語源・由来|“挙げ句の果て・青天の霹靂”の由来・語源
ごく普通に使っている言葉でも、どうやってできたのだろう、と思う表現はありませんか。 語源をたどってみると、ユニークな由来がある言葉は多いのです。今回は、認知度は高いものの、由来はなかなか知られていない「挙げ句の果て」・「青天の霹靂」の語源をご紹介します。
ごく普通に使っている言葉でも、どうやってできたのだろう、と思う表現はありませんか。 語源をたどってみると、ユニークな由来がある言葉は多いのです。今回は、認知度は高いものの、由来はなかなか知られていない言葉の語源をご紹介します。
挙げ句の果て

「最後の最後に」または「いろいろとやってみた結果」という意味で使われる言葉。「定時に仕事を終わらせたのに、同僚のミスで台無しにされてしまい、挙げ句の果てに残業をする羽目になった」のように使われ、悪い結果が出たときや、悪い結果が予想できる場合に用いられます。
この表現に含まれている「挙げ句」という言葉の意味についてご存じでしょうか。これは、五・七・五・七・七で構成される長連歌、または短歌合作などにおける、最後の「七・七」の部分を指します。歌の最後にあたる部分であることから「物事の最後」もしくは「最終的な結果」という意味に転じたといわれています。さらに「最後」という意味をより強調するために、結末や終わりという意味をもつ「果て」も加えられたともいわれます。 また、「挙げ句」は「揚げ句」または「揚句」と表記されることもありますが、いずれも意味は変わりません。
ちなみに、長連歌の始まりの部分である五・七・五のことを、「発句(ほっく)」といいます。こちらも最初の部分という意味が転じて、競り市において最初に付けられる値段「初値」という意味ももっています。
青天の霹靂

思いもよらない衝撃、予想外のことが突然起こるという意味で使われる表現です。例えば「彼が仕事を辞めるなんて、青天の霹靂だった」のように、まったく考えてなかったことが起こった時に用います。

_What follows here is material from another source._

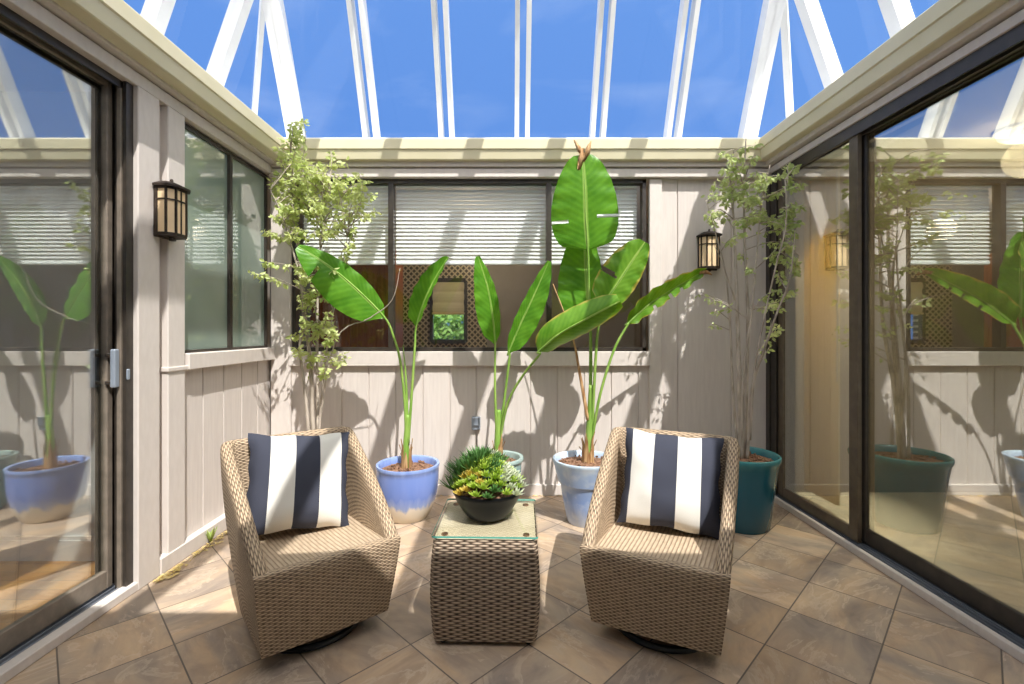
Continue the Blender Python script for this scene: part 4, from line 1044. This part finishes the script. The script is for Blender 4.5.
t=thing('weed','tiny green weed sprouting at the foot of the left wall','weed',(XL+.045,2.80,0))
mb=MB()
for k in range(9):
    a=2.4*k; d=Vector((math.cos(a)*.4,math.sin(a)*.4,1)).normalized(); s=Vector((-math.sin(a),math.cos(a),0)); L=rnd.uniform(.06,.12)
    mb.loft([[d*L*q-s*w_,d*L*q+Vector((0,0,.001)),d*L*q+s*w_,d*L*q-Vector((0,0,.001))] for q,w_ in ((0,.002),(.5,.008),(.8,.006),(1,.0006))])
mb.build('blades',M['weed'],t,True)

mb=MB()
for k in range(230):
    y=2.36+1.15*rnd.random()**1.3; x=XL+.03+abs(rnd.gauss(0,.028)); s=rnd.uniform(.006,.02)*(1.3 if y<2.6 else .9)
    if 2.5<y<2.62 and rnd.random()<.6: continue
    mt=Matrix.Translation((x+.012,y,.007))@Matrix.Rotation(rnd.uniform(0,6),4,'Z')@Matrix.Rotation(rnd.uniform(-.25,.25),4,'X')
    mb.add([mt@Vector(q) for q in ((-s,0,0),(-s*.2,-s*.5,.003),(s,0,.001),(0,s*.55,.004))],[(0,1,2,3)])
for k in range(120):
    x=rnd.uniform(XL+.1,1.0); y=YB-.03-abs(rnd.gauss(0,.03)); s=rnd.uniform(.005,.014)
    mt=Matrix.Translation((x,y,.007))@Matrix.Rotation(rnd.uniform(0,6),4,'Z')@Matrix.Rotation(rnd.uniform(-.25,.25),4,'X')
    mb.add([mt@Vector(q) for q in ((-s,0,0),(-s*.2,-s*.5,.003),(s,0,.001),(0,s*.55,.004))],[(0,1,2,3)])
tag(mb.build('leaf_litter',M['debris']),'dry yellow leaf litter along the foot of the walls','litter',kind='stuff')

# curtain behind the right door
t=thing('curtain','cream curtain hanging inside the right glass door','curtain',(XR+.26,3.40,0))
mb=MB(); n=60; fr_=[]
for i in range(n+1):
    y=-.17+.36*i/n; x=.014*math.sin(i*1.15)
    fr_.append((x,y))
pr=fr_+[(x+.004,y) for x,y in reversed(fr_)]
mb.loft([[(x,y,.06) for x,y in pr],[(x,y,2.36) for x,y in pr]]); mb.build('fabric',M['curtain'],t,True,60)
MB().box(-.03,.03,-1.0,.2,2.36,2.40,.004).build('curtain_track',M['white'],t)
mb=MB(); mb.tube([(-.02,-.19,.9),(-.02,-.19,2.36)],.006,8,smooth=0); mb.build('wand',M['white'],t,True)

# ceiling lamp in the right room
t=thing('ceiling_lamp','round flush ceiling lamp in the room behind right door','lamp',(3.32,3.06,2.56))
lm=mat('lamp_glow',(.9,.85,.75),.4); bsdf(lm).inputs['Emission Color'].default_value=(1,.86,.62,1); bsdf(lm).inputs['Emission Strength'].default_value=2.2
MB().lathe([(0,0),(.15,0),(.155,-.02),(.14,-.025)],28).build('base',M['white'],t,True,40)
MB().lathe([(.138,-.02),(.13,-.05),(.09,-.075),(.0,-.085)],28).build('diffuser',lm,t,True)

# bushes beyond the small far window
t=thing('garden_bush','sunlit green bush seen through the small far window','bush',(P(449,0,8.8).x,8.8,-.1))
mb=MB(); tk=MB()
for k in range(6000):
    v=Vector((rnd.gauss(0,1),rnd.gauss(0,1),rnd.gauss(0,1))).normalized()*rnd.uniform(.3,1)
    p=Vector((v.x*1.3,v.y*.7,1.05+v.z*1.0)); d=Vector((rnd.uniform(-1,1),rnd.uniform(-1,1),rnd.uniform(-1,1))).normalized(); s=d.orthogonal().normalized()
    mb.add([p,p+d*.06+s*.03,p+d*.12,p+d*.06-s*.03],[(0,1,2,3)],[[(0,.2),(.02,.8),(.1,.1),(.02,.6)]])
tag(mb.build('foliage',M['bush'],t),kind='stuff')
for k in range(6): tk.tube([(rnd.uniform(-.1,.1),0,0),(rnd.uniform(-.4,.4),rnd.uniform(-.2,.2),.6),(rnd.uniform(-.7,.7),rnd.uniform(-.3,.3),1.2)],[.03,.02,.008],6)
tk.build('stems',M['bark'],t,True)
M['yard']=noisy('pale_bounce_ground',(.50,.45,.38),(.60,.54,.46),3,.9)
g=MB().box(-25,25,-25,25,-.3,-.1).build('bounce_ground',M['yard']); struct(g,'unseen pale ground added around the house to bounce warm light','ground')  # ground plane added out of view, bounces warm light into the rooms

# ------------------------------------------------------------------ light
A_, B2 = -.515, 1.6
sd=Vector((A_,1,-B2)).normalized()
L=bpy.data.lights.new('sun','SUN'); L.energy=5.5; L.angle=math.radians(.55); L.color=(1,.965,.91)
so=bpy.data.objects.new('sun',L); C.objects.link(so); so.rotation_euler=sd.to_track_quat('-Z','Y').to_euler()
W=bpy.data.worlds.new('sky'); bpy.context.scene.world=W; W.use_nodes=True; nt=W.node_tree; nt.nodes.clear()
def wn(t,**kw):
    n=nt.nodes.new(t)
    for k,v in kw.items(): setattr(n,k,v)
    return n
out=wn('ShaderNodeOutputWorld'); bg=wn('ShaderNodeBackground'); tc=wn('ShaderNodeTexCoord')
nm=wn('ShaderNodeVectorMath',operation='NORMALIZE'); nt.links.new(tc.outputs['Generated'],nm.inputs[0])
dt=wn('ShaderNodeVectorMath',operation='DOT_PRODUCT'); dt.inputs[1].default_value=tuple(-sd); nt.links.new(nm.outputs[0],dt.inputs[0])
r=wn('ShaderNodeValToRGB'); e=r.color_ramp.elements
stops=[(.30,(.11,.265,.68)),(.62,(.14,.31,.73)),(.80,(.90,.94,1.0)),(1.0,(2.75,2.65,2.55))]
while len(e)<len(stops): e.new(.5)
for i,(p,c) in enumerate(stops): e[i].position=p; e[i].color=(*c,1)
ma=wn('ShaderNodeMath',operation='MULTIPLY_ADD'); ma.inputs[1].default_value=.5; ma.inputs[2].default_value=.5
nt.links.new(dt.outputs['Value'],ma.inputs[0]); nt.links.new(ma.outputs[0],r.inputs[0])
# thin cloud wisps
ns=wn('ShaderNodeTexNoise'); ns.inputs['Scale'].default_value=2.2; ns.inputs['Detail'].default_value=6; ns.inputs['Distortion'].default_value=.6
mp=wn('ShaderNodeMapping'); mp.inputs['Scale'].default_value=(1,1,3); nt.links.new(nm.outputs[0],mp.inputs['Vector']); nt.links.new(mp.outputs[0],ns.inputs['Vector'])
cr=wn('ShaderNodeValToRGB'); cr.color_ramp.elements[0].position=.52; cr.color_ramp.elements[1].position=.85; nt.links.new(ns.outputs['Fac'],cr.inputs[0])
cm=wn('ShaderNodeMath',operation='MULTIPLY'); cm.inputs[1].default_value=.35; nt.links.new(cr.outputs[0],cm.inputs[0])
mx=wn('ShaderNodeMixRGB'); mx.inputs[2].default_value=(.75,.85,1,1); nt.links.new(cm.outputs[0],mx.inputs[0]); nt.links.new(r.outputs[0],mx.inputs[1])
nt.links.new(mx.outputs[0],bg.inputs[0]); bg.inputs[1].default_value=1.0
nt.links.new(bg.outputs[0],out.inputs[0])

def room_light(name, loc, watts):
    l = bpy.data.lights.new(name,'POINT'); l.energy = watts; l.color = (1,.80,.55); l.shadow_soft_size = .12
    o = bpy.data.objects.new(name,l); C.objects.link(o); o.location = loc
room_light('right_room_light', (3.32,3.06,2.36), 14)
sl = bpy.data.lights.new('curtain_fill_spot','SPOT'); sl.energy = 420; sl.color = (1,.95,.80); sl.spot_size = math.radians(56); sl.spot_blend = .6; sl.shadow_soft_size = .06  # spot added without a fixture, brightens the curtain
so2 = bpy.data.objects.new('curtain_fill_spot', sl); C.objects.link(so2); so2.location = (3.0,3.30,2.50); so2.rotation_euler = (Vector((2.24,3.38,1.15))-Vector((3.0,3.30,2.50))).to_track_quat('-Z','Y').to_euler()
room_light('back_room_light', (-.4,4.9,2.3), 13)  # point light added without a fixture to brighten the back room

# ------------------------------------------------------------------ camera
cam=bpy.data.cameras.new('camera'); co=bpy.data.objects.new('camera',cam); C.objects.link(co)
co.location=(0,0,CH); co.rotation_euler=(PI/2,0,0)
cam.sensor_fit='HORIZONTAL'; cam.sensor_width=36; cam.lens=36*F/1024
cam.shift_x=(512-CX)/1024; cam.shift_y=-(342-HY)/1024
cam.clip_start=.02
S=bpy.context.scene; S.camera=co
vs_=S.view_settings; vs_.view_transform='Standard'; vs_.look='None'; vs_.gamma=1; vs_.use_curve_mapping=False; vs_.exposure=0.22
S.cycles.max_bounces=10; S.cycles.diffuse_bounces=5; S.cycles.glossy_bounces=4; S.cycles.transparent_max_bounces=16; S.cycles.sample_clamp_indirect=6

この表現の由来は、天候にまつわる2つの言葉にあります。1つめは「青天」。この言葉は文字通り、雲ひとつない青空のこと。2つめは「霹靂」。これは雷が激しく鳴る、落雷するという意味を持つの言葉です。つまり、この2つを合わせた「青天の霹靂」とは、青く澄み切った空に突然雷が鳴り響くという、予想もつかない様相を表しているのです。
この言葉が生まれたのは中国・南宋。詩人である陸游(りくゆう)による漢詩『九月四日鶏未だ鳴かず起きて作る』にある句、「青天に霹靂を飛ばす」が由来だそうです。
この言葉でよく間違われるのは、「青天」を「晴天」と表記するケース。晴れ渡った空という意味では「晴天」でも間違いではありません。しかし、「青天の霹靂」という表現は先ほどの漢詩が元になっているため、「晴天」と書くのは誤りなのです。
この表現、実は英語でも似たような表現があります。こちらも天候にまつわる単語が使われていて、「a bolt from blue」と言われます。直訳すると「青い空から雷が現れた」、という意味ですから、「青天の霹靂」と同じような状況ということがわかりますね。
使い方や意味を知っていても、語源や由来までは知らない言葉はたくさんあるもの。語源を知ることで、言葉の歴史を知り、日本語の奥深さが実感できます。